I work for a small consultancy and over the past couple of years have fallen in love with someone who is senior to me. We are close friends and socialise quite a lot together. Although I have never said anything, I think she knows how I feel and sometimes I get some really mixed signals from her that may indicate she feels something other than friendship. The rational part of my brain has thought of resigning so that her position is not compromised by the way I feel (which has been remarked on by some of my colleagues). The fantastical side of my brain hopes that if I resigned, I’d then be able to ask her out properly. Any suggestions?
Consultant, male, 28
Lucy’s answer
If you were a suitor in a fairy tale who had been set three tests to prove your love, you would certainly win your prize.
You have loved this princess doggedly for two years.
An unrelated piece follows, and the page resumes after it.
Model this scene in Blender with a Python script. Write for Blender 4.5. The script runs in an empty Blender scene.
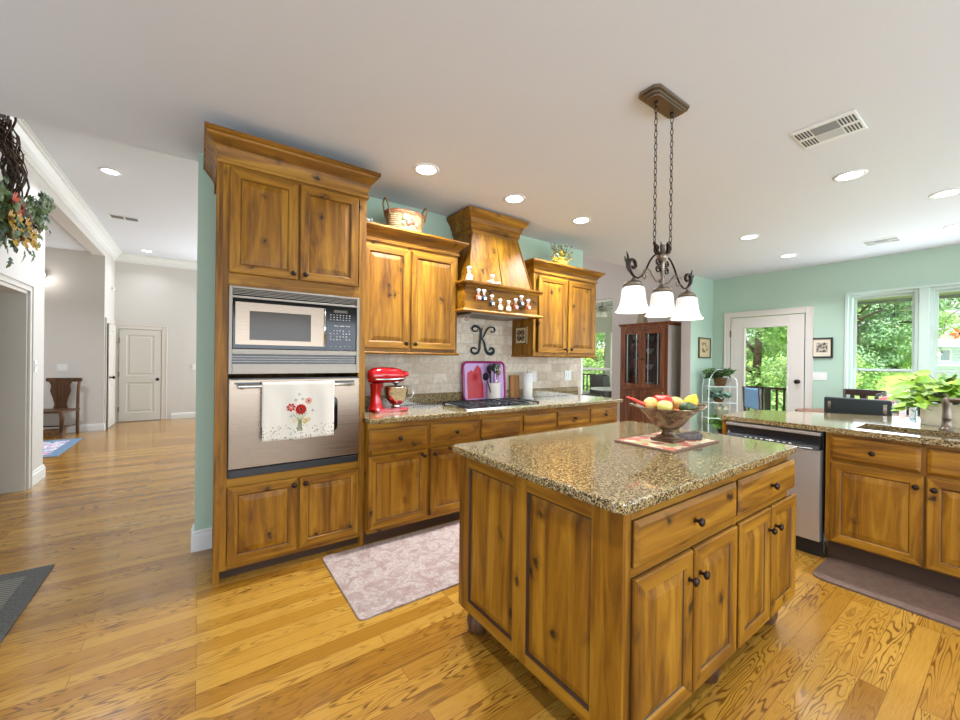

You are so worried about protecting her reputation that you are ready to give up your job in the deepest recession of your lifetime. And your most secret fantasy is not of ravishing her but of simply being able to ask her out.
One doesn’t get much more chivalrous than that.
Alas, this isn’t a fairy tale; it is a common tale of office romance in which the doling out of prizes goes according to harsher rules.
Your colleagues have noticed your devotion and are almost certainly laughing at you behind your back.
What interests me more, though, is her reaction. Most women in offices find the doggy infatuation of male colleagues whom they do not desire irritating at best, and repulsive at worst.
The fact that she is not put off by your attentions and is even prepared to favour you as a friend could mean that she is emotionally warped and gets a thrill out of being loved in vain by underlings.
Or it could mean she is in love with you too.
The only way to find out is to ask her. The good news is that there is absolutely no need to give up your job in order to do this. Half the population (including me, as it happens) meets their husband or wife at work and, as long as she isn’t your direct boss and as long as you don’t behave in a vulgar manner in the office, there is no reason you should not go out together.
The only problem is what will happen if she says No. You will lose your special ambiguous friendship with her, and going to work with a broken heart may make the office a grim place for a while.